[Conferences] Statistics of all Python conferences

Jeff Rush jeff at taupro.com
Mon Nov 1 12:53:37 CET 2010


On 10/31/2010 05:45 AM, ॥ स्वक्ष ॥  wrote:
> Hello,
> 
> On Fri, Oct 29, 2010 at 17:58, Mike Müller <mmueller at python-academy.de> wrote:
>> # The percentage of women was about 10% this unusually high
>> # for this kind of conference.
> 
> Honestly, this statistic makes me uncomfortable, for a number of
> reasons. I'm involved with a number of women-in-floss projects and the
> pressure to stand up and be visible or be counted is immense <-- this
> makes it hard on those that dont seek attention because of their
> gender. While I am aware that diversity matters and its important to
> get that data out there, but, with all due respect, there is the risk
> of being reduced to a mere statistic, when your presence is mere
> tokenism for being politically correct** and nothing beyond that.

Yes, the PSF/PyCon leadership in general would like to know how we are
doing with respect to diversity matters.  It is a serious issue that
certain demographic sectors are not represented in technology
development today.  We can make changes in our community and hope it
improves matters but unless the shift is significant in the short-term,
it won't be obvious related and hence useful in guiding policy.  It is
hard to see in the data something like a 3% variation in attendance over
several years without actually measuring, while a major shift in looking
around PyCon to see 30-50% faces of women would not need measuring.

So as a PSF board member myself, I acknowledge your concern but ask you
how we can be sensitive to those who wish to avoid attention and yet
move forward with gains in their representation without some kind of
measurement?  To guide those decisions we don't have to know the data
trackable back to an individual but really just in aggregate.
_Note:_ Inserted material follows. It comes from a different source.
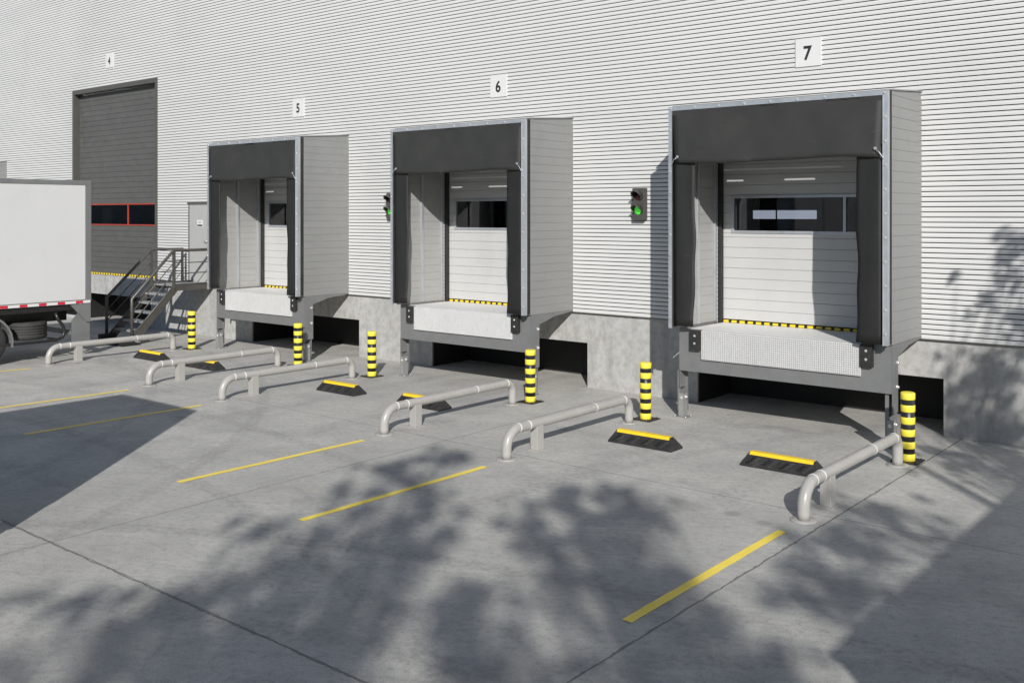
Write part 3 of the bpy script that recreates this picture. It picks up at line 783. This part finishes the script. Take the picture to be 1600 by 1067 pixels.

As a sidenote (and perhaps a thread for the diversity list), I am
wondering how someone who avoids attention will be able to fully
participate in FLOSS.  Anyone who raises a constituency calling for or
staffing a team for a new software feature, or who calls for a fork of a
software project by their nature draws some degree of attention.  Being
a meritocracy, FLOSS seems to require its members to rise above the
noise within some subset of the community.


> ** Recently for inpycon registrations, it was impossible to register
> and pay with doattend without doling out a bunch of irrelevant details
> (gender, location, etc). IME, pycon does not insist on knowing your
> gender and upon raising the issue on the inpycon list, I was told its
> something the PSF does. I am not aware if its a PSF mandate but I
> would like to know if it is.

Not a hard mandate but information considered useful in providing better
service to the Python community.  I believe the inpycon registration
forms were derived from those for PyCon USA, which did ask for gender,
T-shirt type/size, location, etc.  By knowing the location of attendees
we can foster people making connections into local usergroups and
regional conferences, and better place the next national conference.  By
knowing we are reaching women in college but not women in business, we
know we're not advertising the conference in the correct places.
Noticing that our attendees tend to be older, we learn that we have a
problem in spreading Python to those in college or high schools.